This delicious gothic tale can be read and interpreted in many different ways. For example, it is worth mentioning that it was published three years subsequent to the publication of Wilde's controversial novel The Picture of Dorian Gray, another fin-de-siècle work which had featured an accursed portrait and a young person of exquisite personal beauty. In both cases, the portrait and its owner were destroyed in a symbolic allusion to the death and degeneration of true art in the midst of a decadent generation that knew not how to value and read into it.

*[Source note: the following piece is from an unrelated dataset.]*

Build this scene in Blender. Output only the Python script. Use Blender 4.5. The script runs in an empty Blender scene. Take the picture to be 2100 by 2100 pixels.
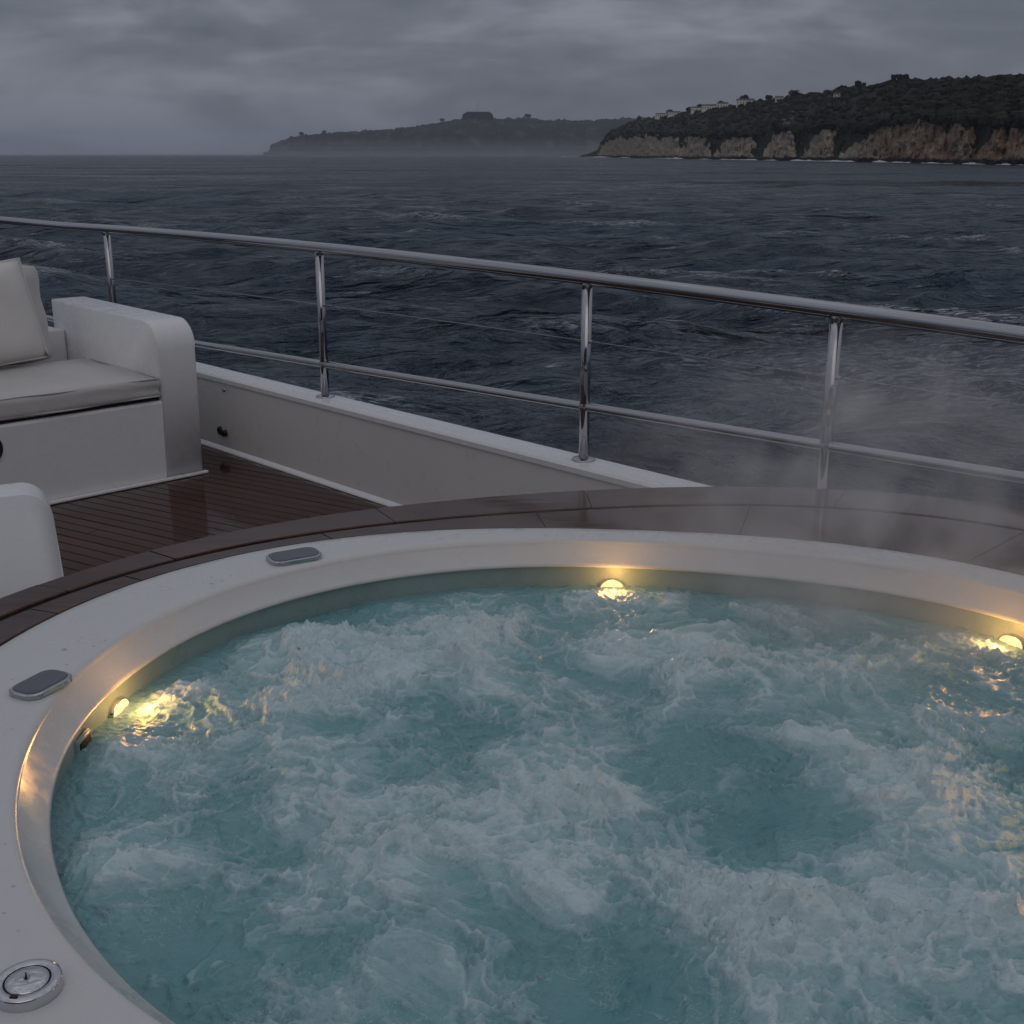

The story can also be read from the respective lenses of psychoanalysis and socio-economy. Mr. Devigne's experience amidst the lower middle-classes is tinged by an explicit bitterness he describes himself at the beginning of the narrative. Thus, when the money of his late aunt had saved him from the clutches of poverty, he admitted that his attraction towards Mildred, the woman he was then courting, had lost its luster. Before the inheritance, Mildred had been a solace and a comfort, but afterwards she merely became the almost unwanted link to his old hated life.
Thus, when the two portraits were found, he immediately associated himself with one of them, and identified the other as the prototype of a perfect mate. In this manner, the whole episode can be read as fits of hallucination or even dreams prompted by the man's repressed desire to break free from his engagement, and at the same time his unwillingness to do so at the expense of his character even though he wanted nothing else more fervently, which is clearly distinguishable in his final words of indifference towards both his wife and marital life.